Selon la Rapporteure spéciale, il faut « proposer une éducation capable de transformer la société », permettant de développer l’acceptation de soi, l’acceptation de l’autre, de la diversité culturelle. Elle plaide pour une pédagogie ouverte vers la société et pas confinée à ce qui est écrit dans les manuels.

Mieux financer, organiser et gérer l’éducation

S’agissant du financement de l’éducation, Koumbou Boly Barry estime qu’il faut aussi voir comment, au-delà du manque de ressources, mieux s’organiser et gérer ce qui existe déjà dans les pays.

Lorsqu’elle était ministre de l’éducation au Burkina Faso, elle a changé la manière de gérer les ressources.

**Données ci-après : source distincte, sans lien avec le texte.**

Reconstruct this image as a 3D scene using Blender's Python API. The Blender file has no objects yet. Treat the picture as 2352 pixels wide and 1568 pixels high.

« Quand je suis arrivée, les ressources étaient gérées à 80% au niveau central, quand j’ai quitté le ministère, 80% des ressources financières étaient gérées au niveau des écoles et au niveau des régions et des provinces. C’est un choix politique et il faut absolument que de plus en plus les ressources financières qui existent soient mises à disposition des écoles, des centres d’alphabétisation, des espaces de petite enfance, des universités et des centres de formation professionnelle. Et je vous assure qu’on parlera moins de carence ou de déficit de financement », explique-t-elle.

Elle prend l’exemple de la fourniture de table-bancs pour les salles de classe. Selon elle, il ne faut pas oublier qu’il y a des petits artisans qui existent dans les petites localités et qu’il faut juste leur remettre de l’argent pour qu’ils fabriquent ces table-bancs et les livrent dans les écoles à proximité.

La même chose pour les cantines scolaires. Au lieu d’un appel d’offres au niveau central, elle estime qu’il vaut mieux fournir les ressources aux écoles pour qu’elles s’organisent avec les parents d’élèves qui sont aussi des paysans producteurs de denrées alimentaires pour qu’ils fournissent aux écoles du riz, du mil et du lait.

« Non seulement, ils vont donner du bon mil, du bon riz, parce que ce sont leurs enfants qu’ils vont nourrir, mais mieux, vous développez l’économie locale autour de l’école », souligne-t-elle. « Vous faites une sorte de lien entre l’école et la société, entre l’école et le système productif de la localité ».